Question

The first term of geometric term is 6 and comman ratio is 3 what is the 6th term??

Answer 1

The `6^"th"` term is `a_6 = 1458`.

Explanation:

The formula for the `n^"th"` term in a geometric sequence is

`a_n = a_1xxr^(n-1)`

where

• `a_n` is the `n^"th"` term in the series,
• `a_1` is the `1^"st"` term in the series, and
• `r` is the common ratio between terms.

We know `a_1 = 6` and `r = 3`, and we want to find `a_6`. So, we can plug these into the formula above:

`a_n = a_1xxr^(n-1)`
`a_6 = 6 xx 3^(6-1)`
`color(white)(a_6)=6 xx 3^5`
`color(white)(a_6)=6 xx 243`
`color(white)(a_6)=1458`

Why does this formula work?

Having a common ratio `r` between terms means that each term is `r` times as big as the one before it.

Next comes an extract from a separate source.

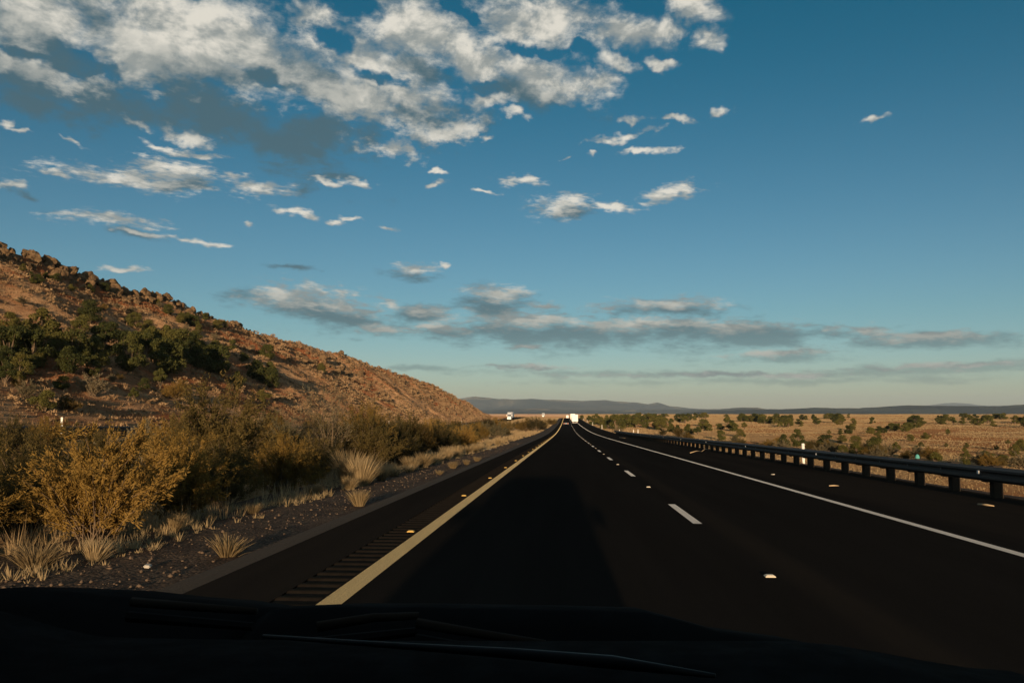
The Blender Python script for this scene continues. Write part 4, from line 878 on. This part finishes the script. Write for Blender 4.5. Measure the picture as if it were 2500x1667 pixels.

For example, the `2^"nd"` term is `r` times as big as the `1^"st"`:

`a_2 = a_1 xx r`

And the `3^"rd"` term is `r` times as big as the `2^"nd"`:

`a_3 = a_2 xx r`

But wait—`a_2` is equal to `a_1 xx r`, so we can plug that in like this:

`a_3 = (a_1 xx r) xx r`
`color(white)(a_3)= a_1 xx r^2`

Since the next term will again be `r` times as big, all we are really doing is multiplying by `r` for every new term in the sequence.

Thinking of it this way, our terms in the sequence become:

`ul(" "n" "|"  "1"      "2"       "3"        "4" "..."        "n"     ")`
`" "a_n"   "|"  "a" "ar" "ar^2" "ar^3"   " ... " "ar^(n-1)`

where `a = a_1` is the first term in the sequence.

This is where the formula `a_n = ar^(n-1)` comes from.